→ **Source data**

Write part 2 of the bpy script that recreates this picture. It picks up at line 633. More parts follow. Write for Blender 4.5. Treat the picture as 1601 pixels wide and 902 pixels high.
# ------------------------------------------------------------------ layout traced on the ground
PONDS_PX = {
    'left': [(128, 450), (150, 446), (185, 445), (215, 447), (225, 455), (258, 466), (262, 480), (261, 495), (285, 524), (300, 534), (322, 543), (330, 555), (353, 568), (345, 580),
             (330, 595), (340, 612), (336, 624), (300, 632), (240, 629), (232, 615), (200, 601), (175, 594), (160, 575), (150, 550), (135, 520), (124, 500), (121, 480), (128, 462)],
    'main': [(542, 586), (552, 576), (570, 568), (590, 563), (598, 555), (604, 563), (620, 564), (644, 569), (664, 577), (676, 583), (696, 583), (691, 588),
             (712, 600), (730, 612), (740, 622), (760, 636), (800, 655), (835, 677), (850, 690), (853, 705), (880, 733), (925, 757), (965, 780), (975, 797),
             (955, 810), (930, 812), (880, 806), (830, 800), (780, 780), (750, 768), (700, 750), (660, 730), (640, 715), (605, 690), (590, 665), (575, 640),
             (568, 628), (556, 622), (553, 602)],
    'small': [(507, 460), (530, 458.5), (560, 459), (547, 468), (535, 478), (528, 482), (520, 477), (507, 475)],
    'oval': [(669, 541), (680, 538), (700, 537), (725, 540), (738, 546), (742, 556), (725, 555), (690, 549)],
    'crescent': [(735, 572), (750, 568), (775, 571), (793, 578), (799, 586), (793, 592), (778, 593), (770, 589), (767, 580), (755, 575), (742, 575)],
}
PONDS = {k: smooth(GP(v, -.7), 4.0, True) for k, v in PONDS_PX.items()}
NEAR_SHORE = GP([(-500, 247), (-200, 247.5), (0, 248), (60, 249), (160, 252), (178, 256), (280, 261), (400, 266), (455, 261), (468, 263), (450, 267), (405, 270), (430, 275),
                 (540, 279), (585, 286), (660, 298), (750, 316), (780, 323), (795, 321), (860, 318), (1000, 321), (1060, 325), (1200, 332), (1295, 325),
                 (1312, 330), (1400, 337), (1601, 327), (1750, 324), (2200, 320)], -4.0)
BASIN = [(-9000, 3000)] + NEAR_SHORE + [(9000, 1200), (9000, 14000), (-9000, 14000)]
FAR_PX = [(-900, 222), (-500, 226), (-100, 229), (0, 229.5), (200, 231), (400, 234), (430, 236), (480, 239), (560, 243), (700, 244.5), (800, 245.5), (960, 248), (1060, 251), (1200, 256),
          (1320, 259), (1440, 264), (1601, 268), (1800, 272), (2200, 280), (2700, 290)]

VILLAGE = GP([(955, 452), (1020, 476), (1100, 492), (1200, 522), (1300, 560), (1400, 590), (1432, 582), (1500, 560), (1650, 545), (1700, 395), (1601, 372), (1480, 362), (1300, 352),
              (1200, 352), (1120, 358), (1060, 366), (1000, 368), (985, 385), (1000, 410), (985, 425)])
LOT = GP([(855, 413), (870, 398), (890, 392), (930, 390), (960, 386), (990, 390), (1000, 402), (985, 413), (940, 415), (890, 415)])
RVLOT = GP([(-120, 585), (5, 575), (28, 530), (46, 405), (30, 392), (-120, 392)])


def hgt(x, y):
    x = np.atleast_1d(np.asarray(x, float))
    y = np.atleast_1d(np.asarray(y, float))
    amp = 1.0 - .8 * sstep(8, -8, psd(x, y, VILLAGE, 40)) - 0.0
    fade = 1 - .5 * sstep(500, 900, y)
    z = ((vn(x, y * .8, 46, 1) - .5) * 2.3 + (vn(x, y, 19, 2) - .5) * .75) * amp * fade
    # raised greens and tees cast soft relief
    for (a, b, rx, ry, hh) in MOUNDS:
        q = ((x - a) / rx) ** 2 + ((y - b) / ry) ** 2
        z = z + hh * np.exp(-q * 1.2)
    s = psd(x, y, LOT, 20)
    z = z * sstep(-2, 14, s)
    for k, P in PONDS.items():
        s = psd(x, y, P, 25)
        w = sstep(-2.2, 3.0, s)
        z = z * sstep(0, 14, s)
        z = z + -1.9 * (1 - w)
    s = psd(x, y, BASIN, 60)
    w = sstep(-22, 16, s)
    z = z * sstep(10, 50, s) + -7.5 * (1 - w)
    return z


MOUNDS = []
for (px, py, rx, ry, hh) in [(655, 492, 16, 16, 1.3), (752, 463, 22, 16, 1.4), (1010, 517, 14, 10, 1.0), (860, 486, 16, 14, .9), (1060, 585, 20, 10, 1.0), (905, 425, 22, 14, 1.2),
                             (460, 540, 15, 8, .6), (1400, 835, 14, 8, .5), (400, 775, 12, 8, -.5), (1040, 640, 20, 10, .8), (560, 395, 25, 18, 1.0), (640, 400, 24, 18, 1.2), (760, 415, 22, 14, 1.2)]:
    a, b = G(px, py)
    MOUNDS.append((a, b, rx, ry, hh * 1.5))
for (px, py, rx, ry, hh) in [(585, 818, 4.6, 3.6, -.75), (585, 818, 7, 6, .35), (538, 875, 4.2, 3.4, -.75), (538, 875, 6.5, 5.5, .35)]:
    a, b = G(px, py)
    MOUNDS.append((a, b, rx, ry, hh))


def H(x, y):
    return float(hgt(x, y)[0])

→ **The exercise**
Copy out the full listing exactly.

→ **Result of the exercise**
Write part 2 of the bpy script that recreates this picture. It picks up at line 633. More parts follow. Write for Blender 4.5. Treat the picture as 1601 pixels wide and 902 pixels high.
# ------------------------------------------------------------------ layout traced on the ground
PONDS_PX = {
    'left': [(128, 450), (150, 446), (185, 445), (215, 447), (225, 455), (258, 466), (262, 480), (261, 495), (285, 524), (300, 534), (322, 543), (330, 555), (353, 568), (345, 580),
             (330, 595), (340, 612), (336, 624), (300, 632), (240, 629), (232, 615), (200, 601), (175, 594), (160, 575), (150, 550), (135, 520), (124, 500), (121, 480), (128, 462)],
    'main': [(542, 586), (552, 576), (570, 568), (590, 563), (598, 555), (604, 563), (620, 564), (644, 569), (664, 577), (676, 583), (696, 583), (691, 588),
             (712, 600), (730, 612), (740, 622), (760, 636), (800, 655), (835, 677), (850, 690), (853, 705), (880, 733), (925, 757), (965, 780), (975, 797),
             (955, 810), (930, 812), (880, 806), (830, 800), (780, 780), (750, 768), (700, 750), (660, 730), (640, 715), (605, 690), (590, 665), (575, 640),
             (568, 628), (556, 622), (553, 602)],
    'small': [(507, 460), (530, 458.5), (560, 459), (547, 468), (535, 478), (528, 482), (520, 477), (507, 475)],
    'oval': [(669, 541), (680, 538), (700, 537), (725, 540), (738, 546), (742, 556), (725, 555), (690, 549)],
    'crescent': [(735, 572), (750, 568), (775, 571), (793, 578), (799, 586), (793, 592), (778, 593), (770, 589), (767, 580), (755, 575), (742, 575)],
}
PONDS = {k: smooth(GP(v, -.7), 4.0, True) for k, v in PONDS_PX.items()}
NEAR_SHORE = GP([(-500, 247), (-200, 247.5), (0, 248), (60, 249), (160, 252), (178, 256), (280, 261), (400, 266), (455, 261), (468, 263), (450, 267), (405, 270), (430, 275),
                 (540, 279), (585, 286), (660, 298), (750, 316), (780, 323), (795, 321), (860, 318), (1000, 321), (1060, 325), (1200, 332), (1295, 325),
                 (1312, 330), (1400, 337), (1601, 327), (1750, 324), (2200, 320)], -4.0)
BASIN = [(-9000, 3000)] + NEAR_SHORE + [(9000, 1200), (9000, 14000), (-9000, 14000)]
FAR_PX = [(-900, 222), (-500, 226), (-100, 229), (0, 229.5), (200, 231), (400, 234), (430, 236), (480, 239), (560, 243), (700, 244.5), (800, 245.5), (960, 248), (1060, 251), (1200, 256),
          (1320, 259), (1440, 264), (1601, 268), (1800, 272), (2200, 280), (2700, 290)]

VILLAGE = GP([(955, 452), (1020, 476), (1100, 492), (1200, 522), (1300, 560), (1400, 590), (1432, 582), (1500, 560), (1650, 545), (1700, 395), (1601, 372), (1480, 362), (1300, 352),
              (1200, 352), (1120, 358), (1060, 366), (1000, 368), (985, 385), (1000, 410), (985, 425)])
LOT = GP([(855, 413), (870, 398), (890, 392), (930, 390), (960, 386), (990, 390), (1000, 402), (985, 413), (940, 415), (890, 415)])
RVLOT = GP([(-120, 585), (5, 575), (28, 530), (46, 405), (30, 392), (-120, 392)])


def hgt(x, y):
    x = np.atleast_1d(np.asarray(x, float))
    y = np.atleast_1d(np.asarray(y, float))
    amp = 1.0 - .8 * sstep(8, -8, psd(x, y, VILLAGE, 40)) - 0.0
    fade = 1 - .5 * sstep(500, 900, y)
    z = ((vn(x, y * .8, 46, 1) - .5) * 2.3 + (vn(x, y, 19, 2) - .5) * .75) * amp * fade
    # raised greens and tees cast soft relief
    for (a, b, rx, ry, hh) in MOUNDS:
        q = ((x - a) / rx) ** 2 + ((y - b) / ry) ** 2
        z = z + hh * np.exp(-q * 1.2)
    s = psd(x, y, LOT, 20)
    z = z * sstep(-2, 14, s)
    for k, P in PONDS.items():
        s = psd(x, y, P, 25)
        w = sstep(-2.2, 3.0, s)
        z = z * sstep(0, 14, s)
        z = z + -1.9 * (1 - w)
    s = psd(x, y, BASIN, 60)
    w = sstep(-22, 16, s)
    z = z * sstep(10, 50, s) + -7.5 * (1 - w)
    return z


MOUNDS = []
for (px, py, rx, ry, hh) in [(655, 492, 16, 16, 1.3), (752, 463, 22, 16, 1.4), (1010, 517, 14, 10, 1.0), (860, 486, 16, 14, .9), (1060, 585, 20, 10, 1.0), (905, 425, 22, 14, 1.2),
                             (460, 540, 15, 8, .6), (1400, 835, 14, 8, .5), (400, 775, 12, 8, -.5), (1040, 640, 20, 10, .8), (560, 395, 25, 18, 1.0), (640, 400, 24, 18, 1.2), (760, 415, 22, 14, 1.2)]:
    a, b = G(px, py)
    MOUNDS.append((a, b, rx, ry, hh * 1.5))
for (px, py, rx, ry, hh) in [(585, 818, 4.6, 3.6, -.75), (585, 818, 7, 6, .35), (538, 875, 4.2, 3.4, -.75), (538, 875, 6.5, 5.5, .35)]:
    a, b = G(px, py)
    MOUNDS.append((a, b, rx, ry, hh))


def H(x, y):
    return float(hgt(x, y)[0])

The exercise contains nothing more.